12.04.2006 | aktual.: 12.04.2006 16:46

Obrońcy skazanych, którzy domagali się kasacji wszystkich wyroków, uzasadniali wnioski m.in. błędami proceduralnymi popełnionymi w czasie śledztwa i przede wszystkim tym, że Sąd Okręgowy w Nowym Sączu, który jako pierwszy wydał wyrok w tej sprawie, oparł się na niewiarygodnych - zdaniem obrońców - zeznaniach Krzysztofa Ł.

Sąd uznał, że wnioski są całkowicie bezzasadne, a uzasadnienie wyroku Sądu Apelacyjnego w Krakowie w tej sprawie nie pozostawia żadnych wątpliwości co do ich winy.

Uzasadniając decyzję, sędzia SN Jacek Sobczak przyrównał uzasadnienie wyroku krakowskiego sądu apelacyjnego do "dobrze wypieczonego tortu". To uzasadnienie to tort, w którym nie brakuje niczego, w którym wszystko jest we właściwych proporcjach - powiedział Sobczak.

W marcu 2005 r.

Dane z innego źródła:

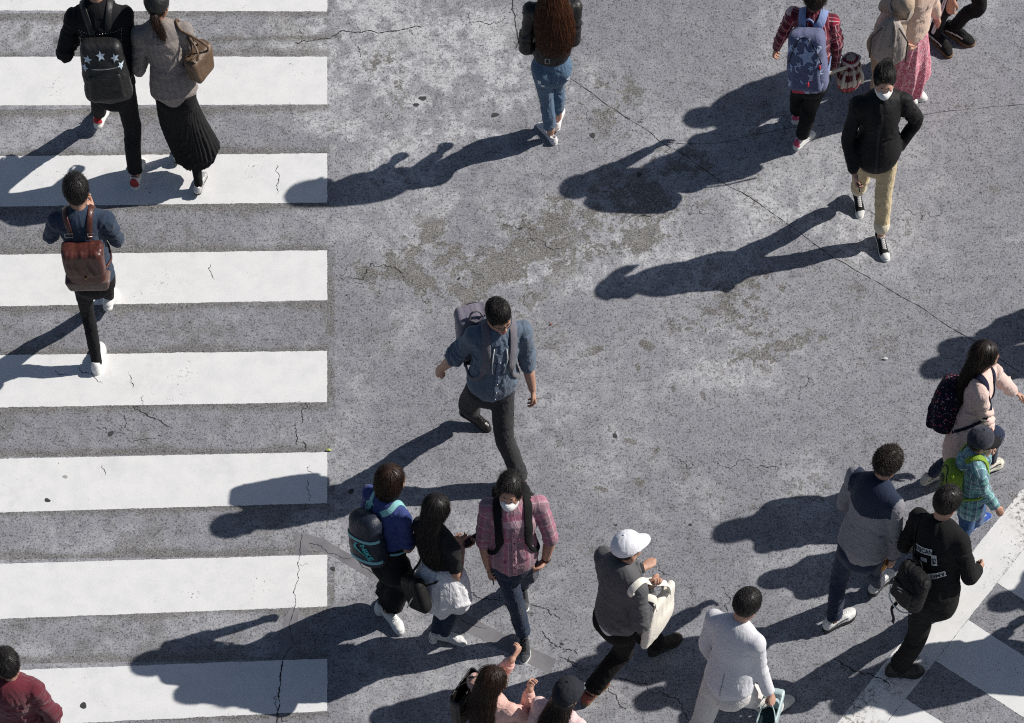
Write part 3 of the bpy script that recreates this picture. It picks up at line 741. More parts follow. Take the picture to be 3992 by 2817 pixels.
def ragged(poly, name, mat, z=.0012, step=.010, amp=.0024, seed=0):
    r = np.random.RandomState(seed); out = []
    P = [np.array(p[:2]) for p in poly]
    for i in range(len(P)):
        a, b = P[i], P[(i + 1) % len(P)]; L = np.linalg.norm(b - a); n = max(int(L / step), 1); d = (b - a) / L; nn = np.array([-d[1], d[0]])
        low = np.interp(np.arange(n), np.arange(0, n + 12, 6), r.normal(0, amp * .6, len(np.arange(0, n + 12, 6))))
        for k in range(n):
            off = 0 if k == 0 else low[k] + r.normal(0, amp * .55)
            out.append((*(a + (b - a) * k / n + nn * off), z))
    return tag(mesh_obj(name, out, [tuple(range(len(out)))], mat, None, smooth=False), kind='structure')

rt = [(44 - 196, 44), (220, 407), (597.5, 788.6), (975, 1170), (1367, 1567), (1762, 1961), (2162, 2364), (2567, 2771.5)]
lfE = [(40 - 190, 41), (220.5, 410.5), (608, 804), (992, 1192.8), (1383, 1587), (1786, 1995.5), (2195.5, 2410), (2612, 2830)]
for k, ((a, b), (c, d)) in enumerate(zip(rt, lfE)):
    xr = 1275.5
    p = [gnd(60, c), gnd(xr, a), gnd(xr, b), gnd(60, d)]
    e = p[0] - p[1]; p[0] = p[1] + e * 1.6; e = p[3] - p[2]; p[3] = p[2] + e * 1.6
    ragged(p[::-1], 'zebra_stripe', PAINT, seed=k)
# crossing at the lower right: a border band and bars square to it
o0, o1 = gnd(3280.7, 2797)[:2], gnd(3992, 1897)[:2]
U = unit(o1 - o0); Wd = np.array([U[1], -U[0]])          # along the border, and inwards (right, down)
iA, iB, iC, iD = [gnd(*q)[:2] for q in ((3535.5, 2726.5), (3646.5, 2575), (3770, 2414), (3883.7, 2270))]
sA, sB, sC, sD = [gnd(*q)[:2] for q in ((3664, 2812), (3962, 2782), (3992, 2560), (3992, 2333))]
wid = np.mean([(q - o0) @ Wd for q in (iA, iB, iC, iD)])
def bp(u, w_): return o0 + U * u + Wd * w_
ragged([bp(-1.6, 0), bp(-1.6, wid), bp(2.9, wid), bp(2.9, 0)], 'crossing_border', PAINTW, seed=20)
for k, (u0, u1) in enumerate((((iB - o0) @ U, (iC - o0) @ U), ((iA - o0) @ U - .45, (iA - o0) @ U), ((iD - o0) @ U, (iD - o0) @ U + .45), ((iA - o0) @ U - 1.35, (iA - o0) @ U - .9), ((iD - o0) @ U + .9, (iD - o0) @ U + 1.35))):
    ragged([bp(u0, wid + .002), bp(u0, wid + 3.2), bp(u1, wid + 3.2), bp(u1, wid + .002)], 'crossing_bar', PAINT, seed=30 + k)

# sealed repair bands
SEAL = NT('repair_seal'); _v = SEAL.obj(); _g = SEAL.noise(_v, 160, 4, .7)
_c = SEAL.mix(SEAL.ramp(SEAL.noise(_v, 6, 4), .3, .7), (.165, .16, .178), (.225, .22, .235))
_c = SEAL.mix(SEAL.math('MULTIPLY', SEAL.ramp(_g, .45, .3), .5), _c, (.08, .08, .085))
SEAL = SEAL.set(Base_Color=_c, Roughness=.85, Normal=SEAL.bump(_g, .3, .002))
for k, pl in enumerate(([(1157.5, 2080), (1193, 2078), (1205, 2126), (1197, 2166), (1146, 2163)], [(1118, 2370), (1166, 2370), (1140, 2574), (1084, 2571)], [(1050, 2788), (1107, 2783), (1100, 2830), (1040, 2830)],
                        [(1194, 2079), (1262, 2101), (1409, 2183), (1700, 2335), (2000, 2490), (2170, 2572), (2138, 2625), (1950, 2530), (1650, 2375), (1455, 2262), (1300, 2170), (1206, 2126)])):
    ragged([gnd(*q) for q in pl][::-1], 'repair_band', SEAL, z=.0006, step=.012, amp=.002, seed=50 + k)

# cracks, stains
CRACK = plain('crack_dirt', (.050, .048, .046), .95, var=.3, spec=.1)
cracks = MB(); rc = np.random.RandomState(5)
def crack(pts, wpx=.006, rough=.12, branch=0, z=.0022, world=False):
    branch = (branch + 1) // 2
    wpx *= .60
    P = np.array([p if world else gnd(*p)[:2] for p in pts])[:, :2]
    for _ in range(4):
        mid = (P[:-1] + P[1:]) / 2; d = P[1:] - P[:-1]; nn = np.stack([-d[:, 1], d[:, 0]], 1)
        mid = mid + nn * rc.normal(0, rough, (len(mid), 1))
        Q_ = np.empty((len(P) + len(mid), 2)); Q_[::2] = P; Q_[1::2] = mid; P = Q_
        if np.linalg.norm(P[1] - P[0]) < .012: break
    n = len(P); T = np.gradient(P, axis=0); T /= np.linalg.norm(T, axis=1)[:, None] + 1e-9; N_ = np.stack([-T[:, 1], T[:, 0]], 1)
    prof = np.minimum(1, np.minimum(np.arange(n) + .5, n - np.arange(n) - .5) / 4.) * np.clip(rc.normal(1, .45, n), .15, 2)
    w0 = wpx * .5 * prof * np.clip(rc.normal(1, .3, n), .3, 2); w1 = wpx * .5 * prof
    Vv = np.vstack([np.hstack([P + N_ * w0[:, None], np.full((n, 1), z)]), np.hstack([P - N_ * w1[:, None], np.full((n, 1), z)])])
    cracks.add(Vv, [(i, n + i, n + i + 1, i + 1) for i in range(n - 1)])
    for _ in range(branch):
        i = rc.randint(2, n - 2); a = math.atan2(T[i][1], T[i][0]) + rc.choice([-1, 1]) * rc.uniform(.6, 1.2); L = rc.uniform(.05, .16)
        crack([P[i], P[i] + L * .5 * np.array([math.cos(a), math.sin(a)]), P[i] + L * np.array([math.cos(a + .4), math.sin(a + .4)])], wpx * .8, .2, 0, z, True)
crack([(2195, 285), (2330, 380), (2475, 478), (2565, 545), (2680, 610), (2800, 700), (3040, 850), (3110, 900), (3230, 990), (3400, 1090), (3580, 1190), (3800, 1330), (4060, 1510)], .0062, .02, 2)
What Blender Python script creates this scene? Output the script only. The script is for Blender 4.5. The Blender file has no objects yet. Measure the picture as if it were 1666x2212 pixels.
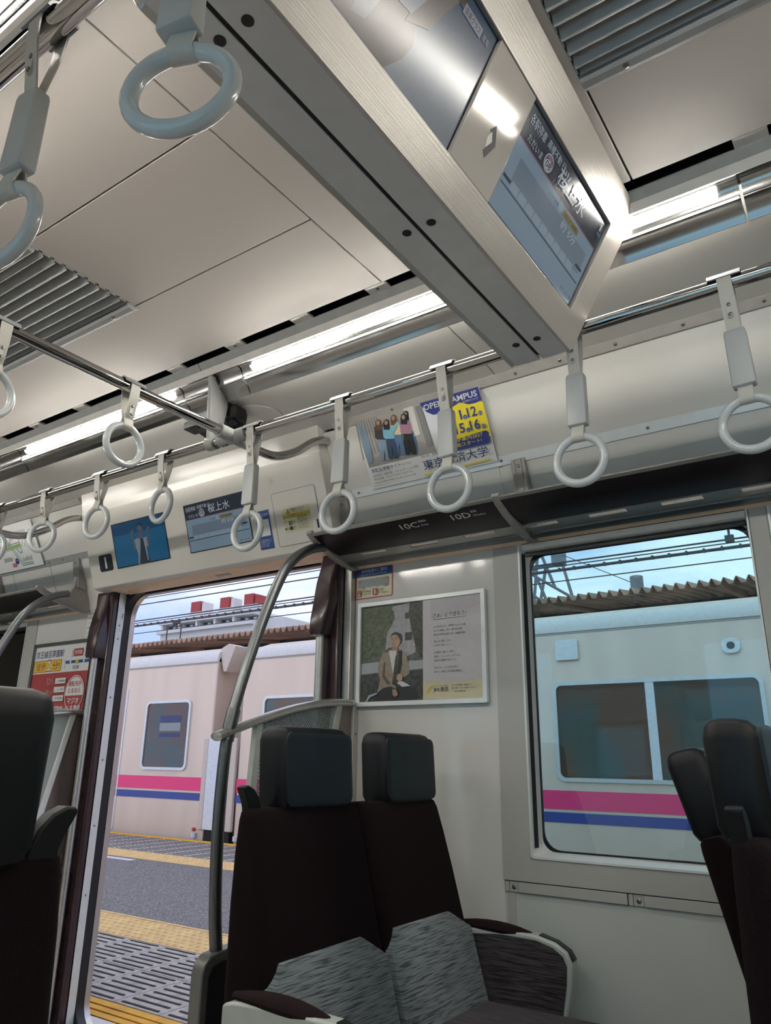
import bpy, bmesh, math, random
from mathutils import Vector, Matrix
random.seed(7)
S = bpy.context.scene
COL = S.collection
# ------------------------------------------------------------------ camera
# origin of the scene = the camera; x runs along the carriage, y across it towards the platform, z up
YAW, PITCH, ROLL, FPX = math.radians(34.7206), math.radians(18.3332), math.radians(0.7904), 1611.29
def cam_axes():
    cy, sy, cp, sp = math.cos(YAW), math.sin(YAW), math.cos(PITCH), math.sin(PITCH)
    f = Vector((-sy*cp, cy*cp, sp)); r = Vector((cy, sy, 0)); u = r.cross(f)
    return r*math.cos(ROLL)+u*math.sin(ROLL), u*math.cos(ROLL)-r*math.sin(ROLL), f
cr, cu, cf = cam_axes()
cam = bpy.data.cameras.new('camera'); camo = bpy.data.objects.new('camera', cam); COL.objects.link(camo)
camo.matrix_world = Matrix(((cr.x, cu.x, -cf.x, 0), (cr.y, cu.y, -cf.y, 0), (cr.z, cu.z, -cf.z, 0), (0, 0, 0, 1)))
cam.sensor_fit = 'HORIZONTAL'; cam.sensor_width = 36.0; cam.lens = 36.0*FPX/1666.0
cam.clip_start = 0.02; cam.clip_end = 600
S.camera = camo
# ------------------------------------------------------------------ sky, exposure
SKY_STRENGTH = 1.5
LED_STRENGTH = 88.0
S.view_settings.view_transform = 'Standard'; S.view_settings.look = 'None'
S.view_settings.exposure = 0.0; S.view_settings.gamma = 1.0; S.view_settings.use_curve_mapping = False
S.cycles.max_bounces = 8; S.cycles.diffuse_bounces = 4; S.cycles.glossy_bounces = 3; S.cycles.transmission_bounces = 2; S.cycles.transparent_max_bounces = 8
S.cycles.use_adaptive_sampling = True; S.cycles.adaptive_threshold = 0.06; S.cycles.adaptive_min_samples = 24; S.cycles.use_light_tree = False
S.cycles.caustics_reflective = False; S.cycles.caustics_refractive = False
W = bpy.data.worlds.new('overcast_sky'); S.world = W; W.use_nodes = True
nt = W.node_tree; nt.nodes.clear()
wo = nt.nodes.new('ShaderNodeOutputWorld'); bg = nt.nodes.new('ShaderNodeBackground')
tc = nt.nodes.new('ShaderNodeTexCoord'); mp = nt.nodes.new('ShaderNodeMapping'); mp.inputs['Scale'].default_value = (1.0, 1.0, 2.6)
nz = nt.nodes.new('ShaderNodeTexNoise'); nz.inputs['Scale'].default_value = 2.3; nz.inputs['Detail'].default_value = 6; nz.inputs['Roughness'].default_value = 0.55
rp = nt.nodes.new('ShaderNodeValToRGB')
rp.color_ramp.elements[0].position = 0.36; rp.color_ramp.elements[0].color = (0.35, 0.47, 0.78, 1)
rp.color_ramp.elements[1].position = 0.62; rp.color_ramp.elements[1].color = (0.86, 0.865, 0.92, 1)
nt.links.new(tc.outputs['Generated'], mp.inputs['Vector']); nt.links.new(mp.outputs['Vector'], nz.inputs['Vector'])
nt.links.new(nz.outputs['Fac'], rp.inputs['Fac']); nt.links.new(rp.outputs['Color'], bg.inputs['Color'])
bg.inputs['Strength'].default_value = SKY_STRENGTH
nt.links.new(bg.outputs['Background'], wo.inputs['Surface'])

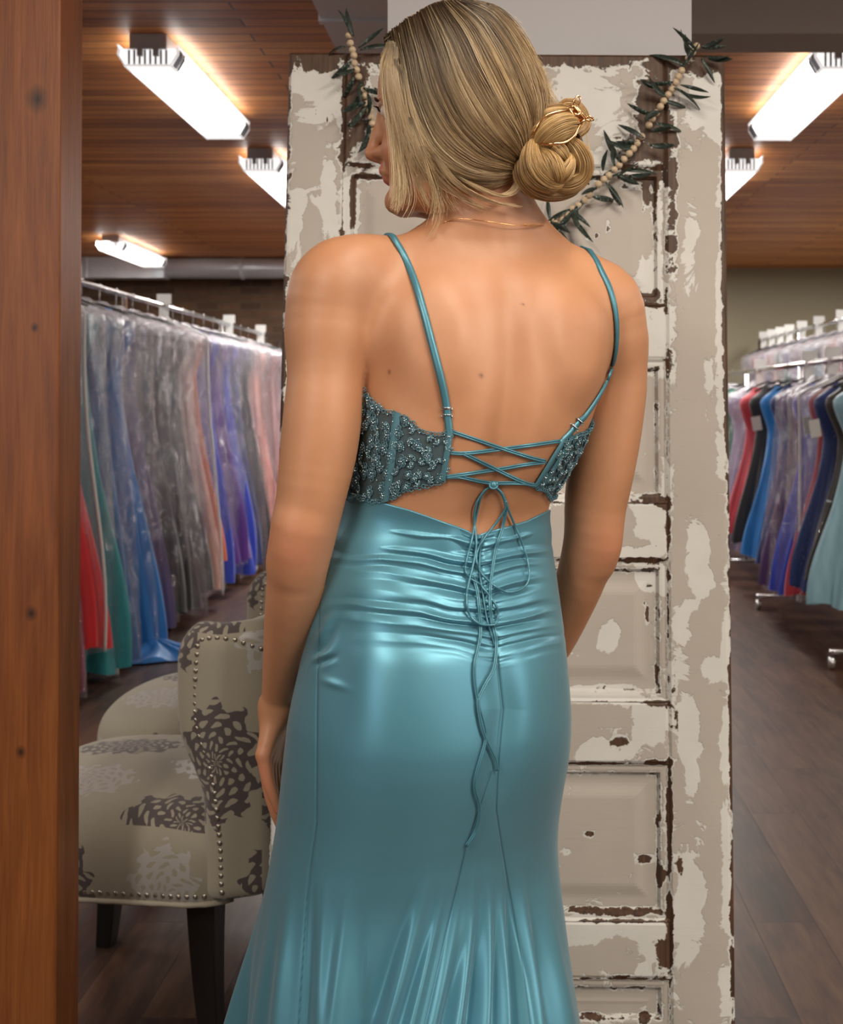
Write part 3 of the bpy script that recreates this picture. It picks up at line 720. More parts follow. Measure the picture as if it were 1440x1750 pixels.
left = [ # y, colour, hem, halfwidth, halfdepth, label, zip
 (4.62, 'crimson', .03, .25, .10, 'crimson gown in clear bag at the timber post end of the left rack', False),
 (4.86, 'wine', .06, .24, .09, 'dark wine gown in clear bag just behind the crimson one', False),
 (5.10, 'red', .20, .25, .10, 'bright red gown with white-edged bag near the timber post', True),
 (5.36, 'teal', .05, .25, .10, 'teal sequined gown in clear bag on the left rack', False),
 (5.62, 'ocean blue', .04, .24, .09, 'sparkling ocean blue gown between the teal and the cobalt gowns', False),
 (5.84, 'cobalt', .01, .27, .10, 'cobalt gown whose train spills onto the floor', False),
 (6.10, 'slate purple', .10, .24, .09, 'slate purple gown in clear bag beside the cobalt train', False),
 (6.36, 'charcoal', .12, .25, .10, 'charcoal sparkling gown left of the black gown on the left rack', False),
 (6.64, 'black', .10, .26, .12, 'black gown in clear bag in the middle of the left rack', False),
 (6.92, 'charcoal', .15, .24, .10, 'charcoal sparkling gown behind the black gown on the left rack', False),
 (7.20, 'nude pink', .12, .25, .10, 'nude pink beaded gown with a pale bag edge', True),
 (7.44, 'orange', .25, .20, .06, 'narrow orange sequined gown on the left rack', False),
 (7.66, 'royal blue', .10, .24, .09, 'royal blue sequined gown beside the orange one', False),
 (7.92, 'violet', .20, .25, .10, 'violet gown in clear bag on the left rack', False),
 (8.20, 'royal blue', .08, .24, .08, 'royal blue gown between the violet and the navy gowns', False),
 (8.46, 'navy blue', .10, .25, .11, 'navy blue sparkling gown on the left rack', False),
 (8.76, 'black', .12, .24, .09, 'black gown between the navy and the salmon gowns', False),
 (9.04, 'salmon', .18, .26, .12, 'salmon pink gown in clear bag toward the far end of the left rack', False),
 (9.34, 'orange', .30, .20, .08, 'orange gown glimpsed low between salmon and dusty rose gowns', False),
 (9.62, 'dusty rose', .15, .26, .12, 'dusty rose sparkling gown in clear bag, left rack', False),
 (9.95, 'dusty rose', .18, .25, .12, 'dusty rose gown next to the lilac grey one', False),
 (10.3, 'lilac grey', .12, .26, .14, 'lilac grey gown at the far end of the left rack beside the old door', False)]
for k, (y, cn, hem, hw, hd, lb, zp) in enumerate(left):
    top = 1.0
    hang(lb, 'bagged_gown', LX, y, LZ, hem, GM[cn], hw, hd, 100+k, LG, lean=.0, haze_sheen=.13 if cn in ('salmon', 'dusty rose', 'lilac grey', 'nude pink') else .05, zip_=zp, flare=1.42)
tr_ = [o for o in bpy.data.objects if o.get('label', '').startswith('cobalt gown')][0]
a_ = np.linspace(0, 2*math.pi, 90, endpoint=False)[None]; q_ = np.linspace(0, 1, 26)[:, None]
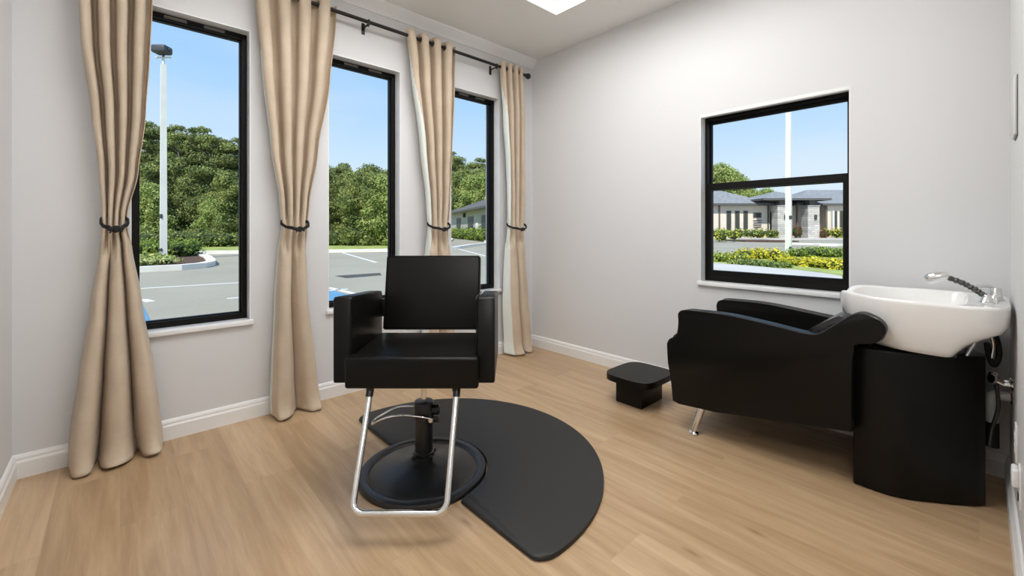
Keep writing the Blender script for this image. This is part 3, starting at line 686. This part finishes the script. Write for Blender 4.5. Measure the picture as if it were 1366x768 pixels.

SA w Krakowie utrzymał w mocy: cztery wyroki dożywocia dla Władysława Ch., ps. Al Capone, jego brata Ryszarda Ch. i dwóch innych członków gangu. Sebastianowi W. zamienił dożywocie na karę 25 lat pozbawienia wolności, utrzymał wyroki dla piątki gangsterów skazanych wcześniej przez Sąd Okręgowy w Nowym Sączu na kary od 6,5 do 25 lat więzienia, a Krzysztofowi Ł. zmienił karę z 12 na 10 lat więzienia.

Zdaniem sądu, wina oskarżonych została udowodniona, a Sąd Okręgowy w Nowym Sączu, który wydał pierwszy wyrok w tej sprawie, trafnie ocenił materiał dowodowy. Z tego powodu oddalił apelacje obrońców. Uznał, że stanowiły jedynie polemikę z ustaleniami sądu.

Proces 11 oskarżonych przed sądem pierwszej instancji trwał od czerwca 2002 r. do listopada 2003 r. Wśród oskarżonych było dwóch Ukraińców, kobieta oraz sprowadzeni we wrześniu 2001 r. w ramach ekstradycji z USA Sebastian W. i brat "Al Capone" - Ryszard Ch. Wszystkim oskarżonym postawiono w sumie 45 zarzutów.

Sąd Okręgowy w Nowym Sączu uznał Władysława Ch. za winnego udziału w zabójstwie, kierowania zorganizowaną grupą przestępczą, podżegania do zabójstwa oraz nielegalnego posiadania broni. Pozostałym członkom gangu przypisał m.in. dokonanie czterech zabójstw, nielegalne posiadanie broni, działalność w zorganizowanej grupie przestępczej, groźby karalne oraz więzienie ofiar.

Sam przywódca gangu Władysław Ch. skazany został wcześniej na 8 lat więzienia za rozboje i wymuszenia oraz na 25 lat za telefoniczne zlecenie z więzienia zabójstwa swego konkurenta o pseudonimie Lechman. Gangowi przypisuje się w sumie co najmniej siedem zabójstw i dziesiątki przestępstw, w tym serię napadów rabunkowych.